In the case of Manhattan Oil Co. v. Carrell (Ind.) 73 N.E. 1084, there was presented to the supreme court of Indiana the meaning of the term "oil in paying quantities" in an oil lease providing that after the completion of the first well the lessee should drill a specified number of wells in case oil should be found in paying quantities, and that court, in a very able opinion, held that the term meant, in the connection in which it was used, that additional wells should be drilled only in case oil was found in such quantities as would, taken in connection with other conditions, induce ordinarily prudent persons in a like business to expect a reasonable profit on the whole sum required to be expended. In that case the trial court had instructed the jury, in effect, that if, after a well had been drilled, it paid even a small profit over the expense of operating it, it produced oil in paying quantities, although it might never repay its costs, and the operations as a whole might result in a loss. With reference to this instruction, the court said:

"To confine the meaning of the phrase 'if oil is found in paying quantities' to the limits outlined by the instructions seems preposterous. It amounts to telling the jury that, excluding the cost of sinking and equipping a well, if it be found that it pays to pump the well — that is, if the oil obtained yields a profit, however small, over the expense of pumping, and incidental repairs to the pumping machinery — then the jury must find that oil is found in paying quantities, within the *44 meaning of the contract. We cannot accept this rendering as correct. If the capital expended in the making and equipment of wells is not to be counted, and the undertaking, as a whole, results in a loss, how can it be said to be paying? It seems very plain to us that the additional wells were to be drilled only in the event that oil was found in such quantity as would, taken in connection with other present conditions, induce ordinarily prudent persons engaged in like business to expect a reasonable profit on the full sum required to be expended in the prosecution of the enterprise."

While the question of drilling additional wells on the lessor's premises after the completion of the first well is not exactly the same as the question of drilling offset wells where oil has been found in paying quantities on adjacent premises near enough to require offsetting, we cannot perceive any substantial difference in the principle involved. In the case of Aycock v. Paraffine Oil Co. et al., supra, the Court of Civil Appeals of Texas gave the term "oil in paying quantities" a like definition as applied to an offset well. The lease under consideration in that case provided that the lessee should "develop said land for oil and other minerals whenever it is necessary to protect said land from being drained by wells on adjacent lands, and within a reasonable time; that is to say, when a well or wells shall have been completed and are producing oil in paying quantities within 200 feet of the boundary lines of the land covered by this lease." In an action for failure to drill an offset well under said provision the trial court instructed the jury that the term "oil in paying quantities" meant that the oil produced could be marketed in such manner as to offset the expense of drilling the wells producing it, and the additional expense of operating said well or wells producing the same, and the correctness of the instruction was sustained by the Court of Civil Appeals. In Eastern Oil Co. v. Beatty, supra, an adherence to the same doctrine is plainly indicated by this court. We think the language of the drilling clause in the instant case shows the lessor and lessee contemplated that in case oil was found on adjacent lands near the boundary line of the lessor's land the lessee should drill offset wells if the oil so found was in sufficient quantities to pay a reasonable profit on the whole sum required to be expended, including the cost of drilling, equipping and operating the well.

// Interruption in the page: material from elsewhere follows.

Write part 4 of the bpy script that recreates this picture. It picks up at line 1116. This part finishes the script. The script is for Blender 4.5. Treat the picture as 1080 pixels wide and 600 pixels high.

Counsel for plaintiff evidently tried the case on the theory that it was obligatory upon the defendant to drill the offset well if the well on the adjacent premises sought to be offset produced oil in sufficient quantities to pay to operate it, excluding the cost of drilling and equipment. This is evidenced by the following questions propounded to Mr. Schlegel, and the answers returned by him:

"Q. I will ask you if it pays under the present conditions to operate a well that makes that amount of oil? A. At that depth, yes, sir. Q. And has it paid all the time ever since it came in, to do it? A. Yes, sir."

The boundary line well, which it is contended the defendant should have offset, was drilled to a depth of about 1,800 feet, but no oil sand was found below 990 feet. The well at first produced from that depth about five or six barrels per day, but, as above stated, the production soon diminished and the well was producing only slightly more than two barrels per day at the time of the trial, only a few months after it was drilled. The evidence in the record, however, is not sufficient for us to determine whether or not this well produced oil in sufficient quantities to pay the lessee a reasonable profit on the whole sum required to be expended in drilling, equipping and operating the well; and since the burden was on the plaintiff to prove that it did produce oil in paying quantities, our conclusion on this issue also is that the judgment is not supported by the evidence. Inasmuch as neither the lessor nor the lessee is the arbiter of this question we think a new trial should be granted on this issue. If the evidence adduced at the retrial shows that it was a paying well as herein defined, the court should enter judgment canceling all of the northwest forty, except the southeast ten acres as prayed by plaintiff, but, for the reasons hereinbefore stated, the judgment canceling the lease on the southeast forty should be set aside. The cause is, therefore, reversed and remanded, with directions to the trial court to proceed in accordance with the views herein expressed.

OWEN, C. J., and PITCHFORD, JOHNSON, HIGGINS, and BAILEY, JJ., concur.